The New York Times' Maureen Dowd journaled through a THC-infused hallucination this week and published it as a column—and as it turns out, she's a really paranoid stoner.

Not content to sit around smoking lame, old school joints (looking at you, David Brooks), Dowd recently flew down to Colorado and decided to sample the local edibles—in her case, a delicious weed-caramel-chocolate candy bar.

So Dowd, who is hip to marijuana but not a regular user, holed herself up in a hotel room and nibbled "a bite or two."

For an hour, I felt nothing. I figured I'd order dinner from room service and return to my more mundane drugs of choice, chardonnay and mediocre-movies-on-demand.

But then I felt a scary shudder go through my body and brain. I barely made it from the desk to the bed, where I lay curled up in a hallucinatory state for the next eight hours. I was thirsty but couldn't move to get water. Or even turn off the lights. I was panting and paranoid, sure that when the room-service waiter knocked and I didn't answer, he'd call the police and have me arrested for being unable to handle my candy.

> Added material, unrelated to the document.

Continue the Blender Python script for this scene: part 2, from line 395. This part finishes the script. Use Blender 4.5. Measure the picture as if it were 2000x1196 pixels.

I strained to remember where I was or even what I was wearing, touching my green corduroy jeans and staring at the exposed-brick wall. As my paranoia deepened, I became convinced that I had died and no one was telling me.

Surprisingly, it turns out Dowd hadn't died, but the harrowing experience did apparently inspire her to write a piece extolling the "darker side" of marijuana legalization—all based on the fact that the candy bar's label didn't indicate it was supposed to be broken into 16 pieces.

It's not clear how that omission was relevant to Dowd (who specifically notes she ate only "a bite or two") other than to support the 800-word rehash of a well-trod marijuana horror story—and, of course, the column's perfect title: "Don't Harsh Our Mellow, Dude."